Monday, March 14, 2016

You Don't Know Hunger Like I Know Hunger

If you had attended the fundraiser Tell It Slant for the Lincoln Square Friendship Center Food Pantry like you should have, you would have heard this story during the open mike:

I have lived my life on the edges of survival. My husband and I were just barely able to scrape together enough money to buy a house in the whitest neighborhood in Chicago. Every other house on the block had their additions and dormers done months before we were able to take this step. The weary front lawn shows signs of insouciance, the garage door opener has been inoperable for years, and most days I don’t even know where my next minivan is going to come from.

I have experienced hunger and starvation almost every day—in the middle-class, western sense of the word, of course. I decided to keep a hunger journal to share my struggle with the world.

March 2. I first notice my hunger at 7:24 a.m. I immediately scan the bedroom for sustenance, but the Girl Scout cookie boxes are all empty. The cellophane sleeves are lying around like empty condom wrappers the morning after a fraternity party. They are the detritus of our own middle-aged version of a wild bacchanal—a night of watching the Agent Peggy Carter finale, eating overpriced, déclassé wafers with reckless abandon, and falling asleep by 9:30.

10:00 a.m. Eating my first satisfying meal in at least twelve hours—not including the Trefoils.  It’s been hell. This peanut butter and bacon on toast with Diet Coke might as well be prime rib and Chateau Margaux, that’s how good it tastes.

10:30 a.m. Medium Diet Coke, easy ice, from the Golden Arches. I know I already had a Diet Coke earlier, but every addict knows that McDonald’s has the good shit.

2:30 p.m. Store-bought tamales and leftover chateaubriand under glass fuel my waning energy early in the afternoon. When you’re dealing with this level of deprivation you don’t stop to think about food pairings.

7:30 p.m. Currently drinking domestic merlot from Trader Joe’s. Essentially I’m having fruit salad for dinner, only without the coring and chopping. The wine feels warm going down. I dig a Thin Mint and a dollar fifty-seven in change out of the couch cushions and thank the little baby Jesus for small blessings. Spending time with Simon Baker, Jason O’Mara, and my other pretend TV boyfriends will distract me from my suffering and sustain me through the night.

I hope. Sometimes I just want to give up.

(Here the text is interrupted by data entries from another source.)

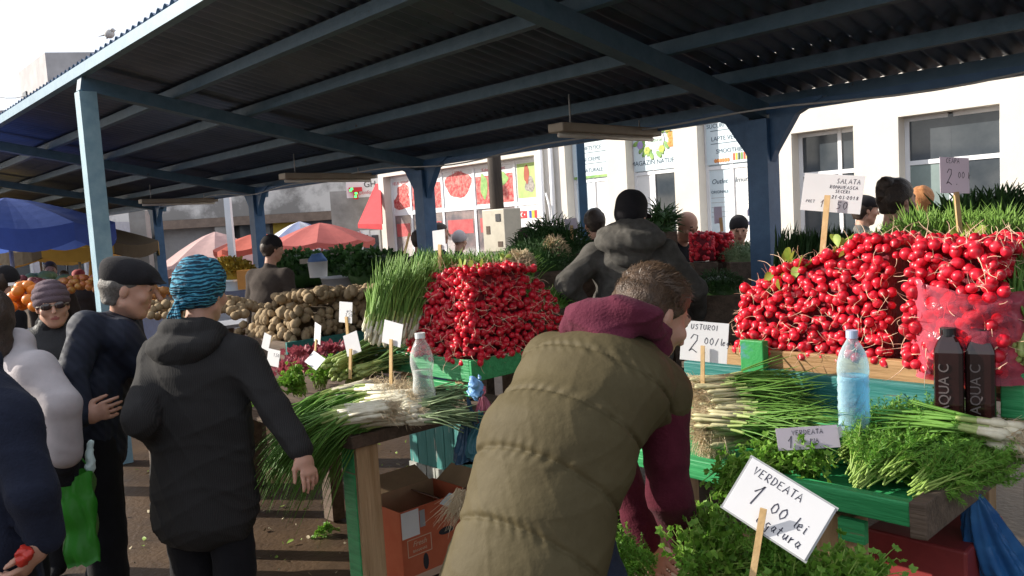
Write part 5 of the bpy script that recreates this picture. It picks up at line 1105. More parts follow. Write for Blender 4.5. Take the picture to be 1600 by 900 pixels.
for k, (px, lab) in enumerate(((1098, 'dark red radish sack left of the pair beside the bald man'), (1128, 'dark red radish sack right of the pair beside the blue post'))):
    c = at(px, 408, 6.0+.1*k); t = thing('radish_sack', lab, 'radishes', c, 'far radish sacks'); mb = MB(); mb.lathe([(.02, 0), (.085, .01), (.088, .12), (.082, .2), (.03, .22)], c, 14); mb.build('body', m_core, t); mb = MB()
    for _ in range(150):
        a = rng.uniform(0, 6.28); z = rng.uniform(.01, .215); mb.ell(c+Vector((math.cos(a)*.083, math.sin(a)*.083, z)), (.017, .017, .017), None, 7, 5)
    tag(mb.build('radishes', m_rad, t), None, None, None, 'stuff')
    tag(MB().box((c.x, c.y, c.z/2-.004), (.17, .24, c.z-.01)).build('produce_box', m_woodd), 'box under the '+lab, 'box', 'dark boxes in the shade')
# left background fruit
def fruit(label, px, py, Y, w, d, n, rad, mt, group='fruit heaps'):
    c = at(px, py, Y); mb = MB(); k = 0
    for _ in range(n):
        a = rng.uniform(-w, w); b = rng.uniform(-d, d); z = .12*(1-(a/w)**2)*(1-(b/d)**2); mb.ell(c+Vector((a, b, z)), (rad, rad, rad*.92), None, 9, 6)
    tag(mb.build('fruit_heap', mt), label, 'fruit', group)
m_or = mat('orange_fruit', (.70, .20, .02), .45, var=.15); m_ap = mat('apple_red', (.38, .05, .03), .35, vs=10, col2=(.5, .28, .06)); m_bt = mat('beet', (.16, .04, .05), .6, var=.3); m_ong = mat('onion_skin', (.45, .22, .08), .5, var=.25)
for a in (('oranges heaped beside the purple hat', 44, 478, 4.6, .10, .1, 22, .036, m_or), ('red apples heaped behind the flat cap man', 130, 452, 8.2, .45, .25, 90, .04, m_ap), ('dark beets heaped left of the flat cap man', 20, 456, 7.6, .4, .25, 70, .045, m_bt), ('brown onions in front of the flat cap face', 232, 472, 6.4, .25, .2, 60, .036, m_ong), ('small potatoes on the blue table beside the headscarf', 248, 500, 5.6, .28, .2, 80, .032, m_pot), ('dark potatoes behind the headscarf in the shade', 345, 490, 6.6, .32, .3, 80, .04, m_pot), ('red peppers heaped at the back left', 190, 448, 9.0, .3, .2, 60, .045, mat('pepper', (.45, .04, .02), .35)), ('green cabbages at the far left stall', 70, 450, 9.2, .35, .2, 20, .09, mat('cabbage', (.25, .34, .14), .6, var=.3))):
    fruit(*a)
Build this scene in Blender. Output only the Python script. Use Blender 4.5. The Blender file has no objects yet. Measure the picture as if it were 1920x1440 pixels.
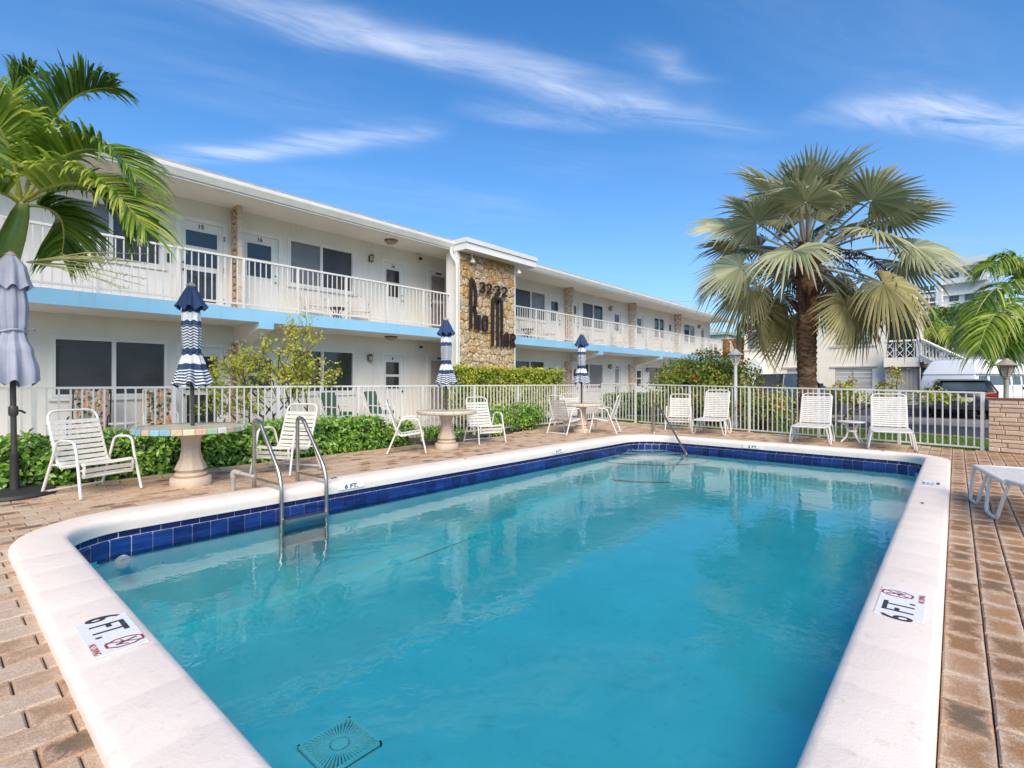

March 3. I’ve noticed that I mostly feel hungry when I haven’t eaten. I decide that the easiest solution is to eat all the time, proactively, so that I can avoid the gnawing pangs of my body slowly consuming itself. It’s a desperate ploy, I know, but I’m starting to be able to see my own toes. I’m fading into a mere shadow of my formerly zaftig self.

March 4. Jury duty. This usually goes well for me. A couple hundred citizens sit through a video explaining the court process—as though we haven’t all watched seven thousand hours of Law and Order over the past twenty years.

The grandmotherly lady next to me wears her puffy coat indoors while I am seconds away from spontaneous combustion. Must be nice to be post-menopausal. She unzips her Spiderman vinyl lunchbox and pulls out two granola bars. The crunchy kind. I eye them longingly. I sense hunger lurking like a panther ready to pounce. Grandmom chews with an abundance of crunching and slurping.  She also mutters to herself and hums. Even with my earphones in I can hear her lips smacking. 

I want to kill her.

This hunger journal reminds me of something my unofficial foster son L. Peevie told me twenty-plus years ago. I’m about as white as a person can be. I had never been a parent before, let alone a parent of a teenager, let alone the temporary parent of a black teenager from the west side. It took some adjustment on both sides.

I soon figured out that teenage boys eat a lot. I could not keep food in the house. It disappeared within minutes after I got home from Dominick’s. Sometimes it didn’t even make it into the ‘fridge or pantry. He’d snatch it from my hands like a wildebeest on the plains and eat it without even removing the packaging.

One time L. Peevie was rummaging around looking for a tiny after-school snack of a few thousand calories. He rearranged margarine tubs containing a bit of chili mac, a dollop of chicken tetrazzini, and a serving of potato salad. The vegetable drawer held a few limp carrots and some sad-looking celery.

“There’s nothing in the ‘fridge,” I told him, “I’ll go to the store in a little bit.”

L.P. looked at me and shook his head. “That’s the difference between black people and white people,” he said. “When white people say ‘there’s nothing in the ‘fridge,’ there’s still a ton of food in there.” He picked up the chili mac and shut the refrigerator door.

“When black people say there’s nothing in the fridge, the only thing in the fridge is mustard.”